June 15, 2007 in Nation/World

Gonzales meeting with Goodling scrutinized

Dan Eggen Washington Post
 

WASHINGTON – The Justice Department is investigating whether Attorney General Alberto Gonzales sought to improperly influence the testimony of a departing senior aide, two of its senior officials said Thursday, adding a new dimension to the troubles already besetting the nation’s chief law enforcement official.

The Justice Department officials, in a letter released Thursday by the Senate Judiciary Committee, said their inquiry into the firings of nine U.S. attorneys includes an examination of a meeting Gonzales held in mid-March with his aide then, Monica Goodling, who testified last month that the attorney general’s comments during the session made her feel “a little uncomfortable.”

The topic of discussion at the meeting was what had happened in the months leading up to firings of the U.S. attorneys, and Gonzales recounted his recollection of events before asking for her reaction, according to Goodling’s congressional testimony in May. She said Gonzales’ comments discomfited her because both Congress and the Justice Department had already launched investigations of the dismissals.

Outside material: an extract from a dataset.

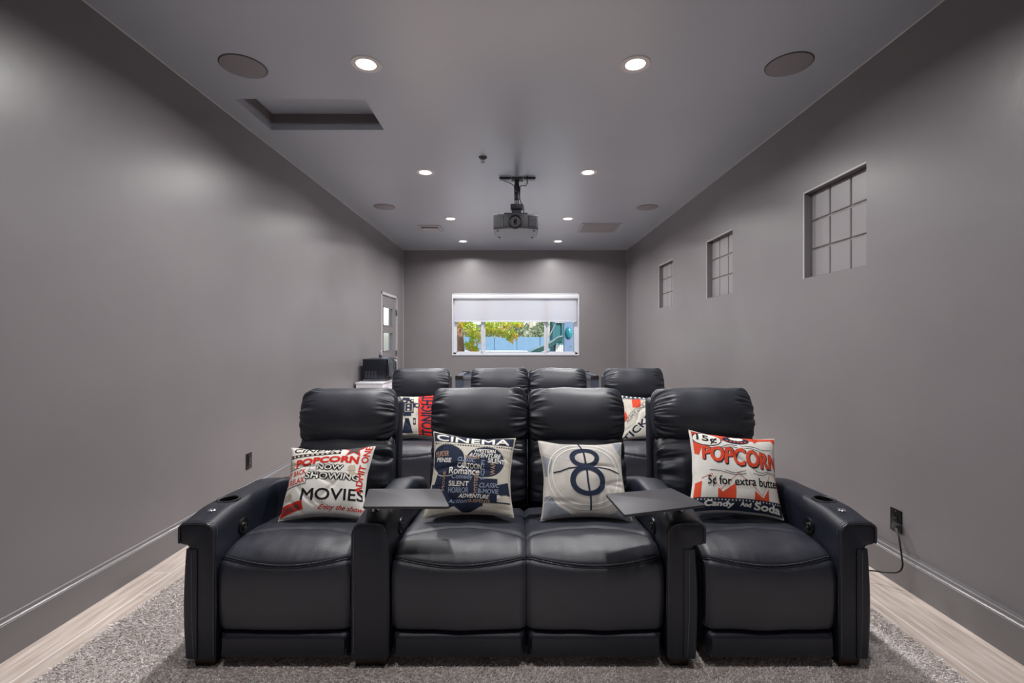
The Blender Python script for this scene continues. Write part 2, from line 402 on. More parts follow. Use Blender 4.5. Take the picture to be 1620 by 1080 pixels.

Goodling’s account attracted attention partly because Gonzales had told Congress that he could not remember numerous details about the prosecutors’ dismissals because he had purposely avoided discussing the issue with other potential “fact witnesses.”

Justice Department spokesman Brian Roehrkasse repeated Thursday a previous statement by Gonzales that the attorney general never sought to influence Goodling’s testimony. A White House spokesman also reiterated Thursday that President Bush “fully supports the attorney general,” who this week was the target of an unsuccessful “no-confidence” vote organized by Senate Democrats.

The announcement that Gonzales’ conduct would be examined came from Justice Department Inspector General Glenn Fine and H. Marshall Jarrett, counsel of the Office of Professional Responsibility.

Fine has the authority to refer cases for possible criminal prosecution if warranted, and both he and Jarrett can recommend disciplinary action for violations of internal ethics guidelines or other rules of professional conduct.